Obviously, Ben Brown had a wonderful high-school dating experience, and is completely oblivious to the rest of the world that did not.  All those crazy teen-angst movies?  Does not get them.  He saw Pretty In Pink and assumed it was dubbed in French, it made so little sense. It's this bit though:

    Nope. Popularity is key. Its like high school. People love it.
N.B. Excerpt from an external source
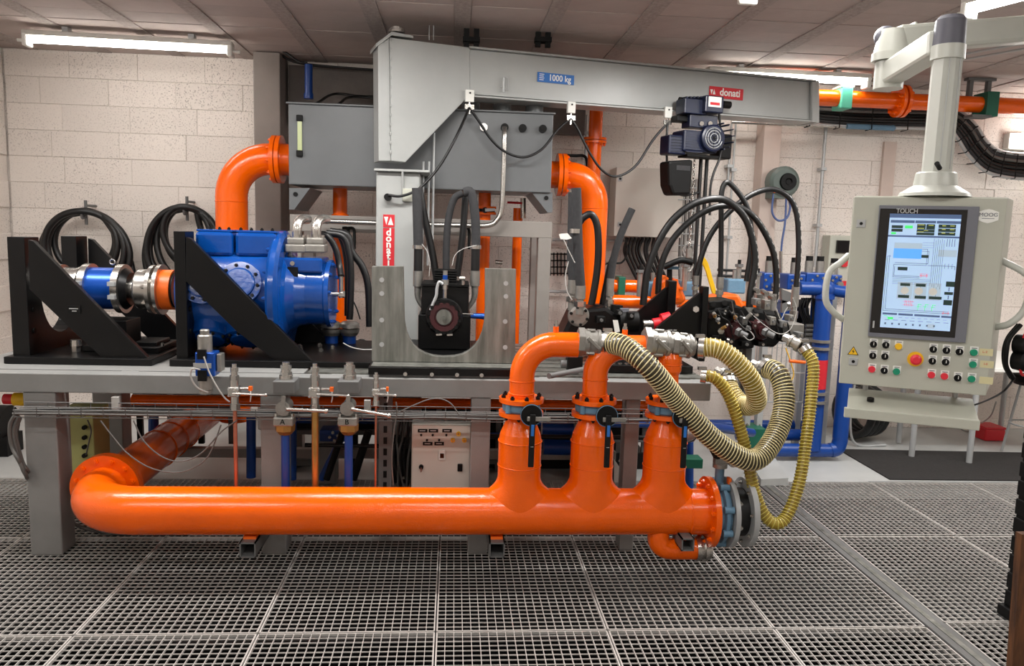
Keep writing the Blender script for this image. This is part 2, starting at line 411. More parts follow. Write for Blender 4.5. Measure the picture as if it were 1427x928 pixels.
# ------------------------------------------------------------------ ceiling lamps
def ceiling_lamp(p0, p1, label, w_=.1, lit='lamp'):
    p0, p1 = V(p0), V(p1); d = (p1-p0).normalized(); t = thing('ceiling_light', label, 'light', (p0+p1)/2, 'tube lights under the ceiling')
    MB().bar(p0+V((0, 0, .045)), p1+V((0, 0, .045)), w_*.95, .035).build('housing', 'lampbody', t, bev=.006)
    m = MB(); n = 8; sd = d.cross(V((0, 0, 1))).normalized(); vs = []
    for p in (p0+d*.03, p1-d*.03):
        for k in range(n+1):
            a = PI*k/n; vs.append(p + sd*math.cos(a)*w_*.45 - V((0, 0, 1))*math.sin(a)*.04 + V((0, 0, .026)))
    m.add(vs, [(k, k+1, n+2+k, n+1+k) for k in range(n)], True); m.add(vs[:n+1], [tuple(range(n+1))]); m.add(vs[n+1:], [tuple(range(n+1))])
    m.build('diffuser', lit, t)
    for p, s in ((p0, 1), (p1, -1)):
        e = MB().bar(p, p+d*s*.035, w_, .085).build('end_cap', 'white', t, bev=.01)
        MB().cyl(p, p-d*s*.045, .012, n=8).build('cable_gland', 'white', e)
    for k in (.2, .8):
        q = p0.lerp(p1, k)+V((0, 0, .06)); MB().box(q.x-.02, q.x+.02, q.y-.03, q.y+.03, q.z, CEIL-.001).build('bracket', 'ltgrey', t)
    return t
ceiling_lamp(at(34, 56, Z=2.85), at(325, 72, Z=2.85), 'long lit tube light on the ceiling above the left part of the block wall')
ceiling_lamp(at(985, 105, Z=2.86), at(1210, 116, Z=2.86), 'lit tube light behind the far end of the crane beam')
ceiling_lamp(at(1346, 17, Z=2.85), at(1480, -18, Z=2.85), 'lit tube light at top right above the white support arm')
p = at(1040, -4, Z=2.85)
ceiling_lamp(p, p+V((.1, -1.4, 0)), 'tube light whose tip just shows at the top edge right of centre')
for (ax, ay), wh in zip(AREAS, ('over the left end of the bench, just above the picture', 'over the middle of the bench, just above the picture', 'beyond the control panel, past the right edge', 'left of the viewer, above the open grating', 'straight above the viewer', 'right of the viewer, above the open grating', 'behind the viewer')): ceiling_lamp((ax-.7, ay, 2.86), (ax+.7, ay, 2.86), 'tube light '+wh)
p0, p1 = at(1413, 196, Y=6.5), at(1470, 196, Y=6.5)
t = thing('wall_light', 'small lit wall lamp at the right edge above the curved cable run', 'light', p0)
MB().box(p0.x, p1.x, 6.42, 6.52, p0.z-.055, p0.z+.055).build('diffuser', 'lamp', t, bev=.01)
MB().box(p0.x-.03, p1.x, 6.52, 6.596, p0.z-.07, p0.z+.07).build('housing', 'lampbody', t, bev=.01)
# ================================================================== BENCH
BZ = .915; BF = 3.83; BB = 5.1
bx0, bx1 = -2.42, 1.32
bench = thing('test_bench', 'long grey painted steel machine bench on square legs behind the orange manifold', 'bench', (-.5, 4.4, 0))
MB().box(bx0, bx1, BF, BF+.09, BZ-.095, BZ-.001).build('front_rail', 'grey', bench, bev=.005)
MB().box(bx0, bx1, BB-.09, BB, BZ-.095, BZ-.001).build('back_rail', 'grey', bench, bev=.005)
m = MB()
for x in (bx0, -1.62, -.6, .45, bx1-.08): m.box(x, x+.08, BF+.09, BB-.09, BZ-.095, BZ-.002)
m.build('cross_rail', 'grey', bench)
tm = MB().box(0, 1.62, 0, .115, -.04, 0).box(0, 1.62, .02, .035, 0, .004).mesh('bed_bar', 'rawsteel')
for k in range(9): inst(MB().box(-.72, bx1-.01, 0, .100, -.04, .0).mesh('bed_bar', 'rawsteel') if k == 0 else bb, 'bed_bar', bench, (0, BF+.10+.128*k, BZ+.006)) if k == 0 else None; bb = bpy.data.objects['bed_bar'].data if k == 0 else bb; k and inst(bb, 'bed_bar', bench, (0, BF+.10+.128*k, BZ+.006))
MB().box(bx0, -.74, BF+.1, BB-.1, BZ-.02, BZ-.001).build('deck_plate', 'grey', bench)
for px0, px1 in ((35, 80), (363, 397), (655, 682)):
    a, b = at(px0, 650, Y=BF), at(px1, 650, Y=BF)
    MB().box(a.x, b.x, BF+.01, BF+.15, .0, BZ-.096).build('leg', 'grey', bench, bev=.006)
a, b = at(872, 640, Y=BF), at(892, 640, Y=BF)
MB().box(a.x, b.x, BF+.05, BF+.15, 0, BZ-.096).build('leg', 'grey', bench, bev=.006)
for px0, px1 in ((131, 172), (440, 468), (560, 586), (800, 826)):
    a, b = at(px0, 600, Y=4.95), at(px1, 600, Y=4.95)
    MB().box(a.x, b.x, 4.94, 5.08, 0, BZ-.096).build('leg', 'grey', bench, bev=.006)
for z in (.16, .62):
    MB().box(-2.0, 1.1, 4.98, 5.04, z, z+.06).build('stretcher', 'frame', bench, bev=.004)
# perforated upright strut beside the pipes
a, b = at(528, 610, Y=3.98), at(546, 610, Y=3.98)
MB().box(a.x, b.x, 3.98, 4.02, .05, BZ-.1).build('strut', 'tread', bench)
m = MB()
for k in range(9): m.box((a.x+b.x)/2-.009, (a.x+b.x)/2+.009, 3.975, 3.979, .3+.06*k, .335+.06*k)
m.build('strut_slot', 'blackmatt', bench)
# support stubs (open square tubes) holding the manifold
for px in (348, 692):
    c = at(px, 762, Y=3.5); s = .036
    t = MB()
    for q in ((-s, -s+.006, -s, s), (s-.006, s, -s, s), (-s, s, -s, -s+.006), (-s, s, s-.006, s)):
        t.box(c.x+q[0], c.x+q[1], 3.46, 3.95, c.z+q[2], c.z+q[3])
    o = t.build('support_stub', 'tread', bench)
    MB().box(c.x-.028, c.x+.028, 3.5, 3.6, c.z+s, c.z+s+.014).build('pad', 'orange2', o)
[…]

In fact, I
    was thinking of adding a little “Your popularity score” thing in the corner.

--- End quote ---

...which completely seals his cluelessness about humanity.  Nobody loves the popularity thing in school.  The universal dread of all high school students is getting branded unpopular.  Even the ultra-popular worry about it.  It's the constant thrumming high-voltage whitenoise that underscores the entire high-school experience.  It's the driving force behind teen suicides and mass shootings.

And he wanted to build a social community around that.

Lashiec:
What's this 'popularity' thing? Is it for real? I thought it only existed in movies and in those MTV shows showing the 'real life' of the first weird guy they found down the street :P

housetier:
Lashiec it is for real. And I am glad I was in this system for one year only; I never understood what them highschoolers liked about it. While they made the popular ones even more popular, outsiders where pushed to the side, and eventually over the edge...

I am so glad we don't have "ranks", every user's opinion is taken into account (if they care to voice it of course). I truly believe that dc.com is close to perfection, but not too close ;) If it were to close we might reach perfection and any change after that would make it worse.

Anyway, that article got me thinking about my peer project and how I might make it more attractive to new user while at the same time keep the current ones.